The charging of capacitors that are connected in series is slightly different from the charging of a single capacitor. In the circuit below, we connect three capacitors in series with each other and we derive the formula for the replacement by a single equivalent capacitance in this situation.

When the switch is closed electrons move from the upper plate of the first capacitor having a capacitance $C_1$ to the plus pole of the battery leaving a positive charge on the upper plate of the first capacitor, and at the same time from the minus pole of the battery to the lower plate of the third capacitor having a capacitance $C_3$. There is no direct connection between the second capacitor $C_2$ and the battery. The flow of charge between the plates of the second capacitor must therefore be induced by the charges on the upper plate of the first capacitor and the bottom plate of the third capacitor. The negative charge on the lower plate of the third capacitor repels electrons on the top plate of the third capacitor and makes them flow to the lower plate of the second capacitor. They leave a positive charge on the upper plate of the third capacitor and lead to a negative charge on the lower plate of the second capacitor. Similarly, electrons of the top plate of the second capacitor are repelled by the negative charge on the lower plate of the second capacitor, and this leads to a negative charge on the lower plate of the first capacitor and to a positive charge on the top plate of the second capacitor. Once the voltage across the three capacitors together equals the source voltage $V$ which the battery supplies, then the flow of electrons stops and we have fully charged capacitors.
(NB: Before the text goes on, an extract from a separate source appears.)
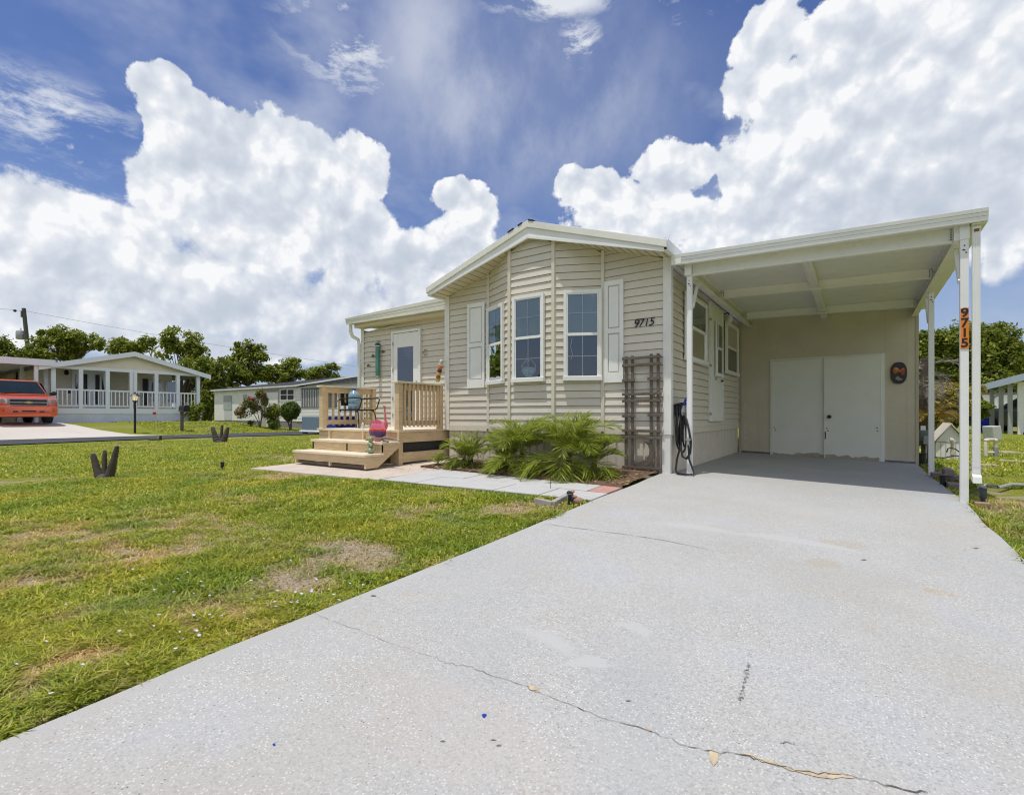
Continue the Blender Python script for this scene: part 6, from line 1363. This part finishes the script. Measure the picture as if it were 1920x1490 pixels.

Because the charge on the capacitor plates is induced they must be equal to each other anywhere, say the size $Q$. Thus:

$$Q=Q_1=Q_2=Q_3$$ If the charge remains the same, but the capacitor area over which the charge is distributed is increased, the voltage will decrease over the whole circuit component. In a series connection of capacitors, each capacitor represents an additional surface area for the same charge to be redistributed. As a result, there is a drop in potential per capacitor from top to bottom in the circuit. The sum of the voltage across the three capacitors is equal to the source voltage supplied by the battery. In formula form: $$V=V_1+V_2+V_3$$ The general relationship between charge $Q$ and voltage $V$ for a capacitor having a capacitance $C$ is $Q=C\cdot V$ and this gives with the substitution of the following equation: $$\frac{Q}{C}=\frac{Q_1}{C_1}+\frac{Q_2}{C_2}+\frac{Q_3}{C_3}$$ Because $Q=Q_1=Q_2=Q_3$, division by $Q$ leads to: $$\frac{1}{C}=\frac{1}{C_1}+\frac{1}{C_2}+\frac{1}{C_3}$$ The three capacitors in series can thus be replaced by a single capacitor having a capacitance $C$ or $C_{\mathrm{eq}}$ given by $$\frac{1}{C_{\mathrm{eq}}}=\frac{1}{C_1}+\frac{1}{C_2}+\frac{1}{C_3}$$ In the above figure, the equivalent capacitor, also known as a replacement capacitor, is visualized with a larger surface area for the storage of charge (a wider line segment).

We derive the formula for the equivalent capacitance of three capacitors connected in parallel.

Capacitors that are connected in parallel and are connected to the battery poles via a conductive wire, as shown in the diagram below, together store the charge $Q$ to that supplied by the battery. Therefore:

$$Q=Q_1+Q_2+Q_3$$ The potential difference across each capacitor is equal to the source voltage supplied by the battery: $$V=V_1=V_2=V_3$$ The general relationship between charge $Q$ and voltage $V$ for a capacitor having a capacitance $C$ now gives by substitution $$CV=C_1V_1+C_2V_2+C_3V_3$$ and by division with $V=V_1=V_2=V_3$ we get $$C_{\mathrm{eq}}=C_1+C_2+C_3$$ The replacement capacitor for the three capacitors has a capacitance equal to the sum of the capacitances of the three components.